For Singapore, the lesson is not that it should buy more gold — its circumstances are fundamentally different. But the Uzbek case is a reminder that reserve management is ultimately a geopolitical as much as a financial exercise. The questions it raises about the security of reserve assets in a world of contested financial infrastructure are live questions for Singapore too, even if the optimal answers differ substantially.
For the international monetary system more broadly, Uzbekistan’s trajectory offers a partial preview of a more multipolar reserve world — one in which the primacy of the dollar is no longer taken as given, in which the geography of reserve storage matters as much as its quantity, and in which the definition of monetary safety itself is contested between the custodians of the old order and those seeking to hedge against its decline.
The gold in those Tashkent vaults is more than a commodity.

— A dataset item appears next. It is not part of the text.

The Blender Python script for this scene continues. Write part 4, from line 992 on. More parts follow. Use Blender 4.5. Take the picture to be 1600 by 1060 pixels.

It is a statement about the limits of trust in a fractured world — and a question, addressed to the international monetary community, about whether the frameworks it uses to measure financial security have kept pace with the geopolitical reality it must now navigate.

Sources & Methodology
Primary data: Central Bank of Uzbekistan (February 2026 reserve release); World Gold Council Official Reserve Statistics; IMF COFER Database; IMF Assessing Reserve Adequacy (ARA) Methodology Paper (2015, updated 2022); World Bank RAMP Programme Documentation. Comparative data on Singapore drawn from MAS Annual Reports and publicly available GIC/Temasek disclosures. All dollar figures in USD unless stated. Gold price and valuation changes are author estimates based on prevailing spot prices.